Lord Sumption argued that “the fact that some of the information recorded in the database relates to people like Mr Catt, who have not committed and are not likely to commit offences, does not make it irrelevant for legitimate policing purposes.

“The longer-term consequences of restricting the availability of this resource to the police would potentially be very serious.”

Mr Catt said he was “disappointed” at the decision.

“I cannot agree that the police in this country should be trusted with information about innocent people’s lawful political activities,” he said.

“In my view, without a new system of rules governing police surveillance, there is too much scope for the police to abuse their powers.
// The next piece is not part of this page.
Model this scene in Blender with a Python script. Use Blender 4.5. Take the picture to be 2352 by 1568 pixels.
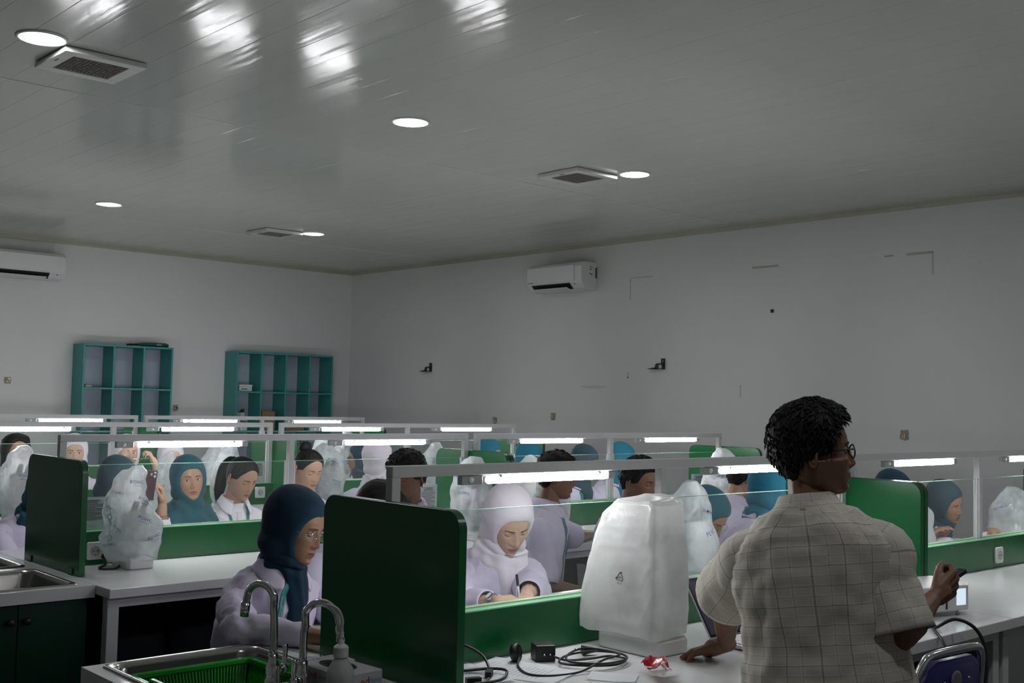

“I am therefore left with no option but to take this matter to the European Court of Human Rights for the sake of other innocent people whose lawful political activities are being monitored by the state.”

Mr Catt had been involved in the peace movement since 1948 but it was only in 2011 that he found the National Public Order Intelligence Unit had been collecting information on his political activities.

He launched legal action against the Association of Chief Police Officers when it refused to delete his details.

The Network for Police Monitoring (Netpol), which followed Mr Catt’s case from the start, argued the ruling gave “the police extraordinary discretion to gather personal information of individuals for purposes that are never fully defined.”

Netpol coordinator Kevin Blowe said: “The Supreme Court has accepted that no further justification is apparently required other than investigating the ‘links between protest groups’ and their ‘organisation and leadership’.

“This judgment represents judicial approval for the mass surveillance of UK protest movements.”

Human rights group Liberty echoed the sentiment, fearing that the decision had curtailed protesters’ basic rights.

Liberty legal director James Welch said: “Today’s judgment is deeply disappointing.

“The freedom to protest peacefully is a fundamental right, not something we get to exercise only in exchange for handing over another vital right — the right to privacy.

“Mr Catt is no ‘domestic extremist’ — he has committed no crime. Yet today’s decision gives police the green light to obtain and store his and others’ information on an industrial scale.”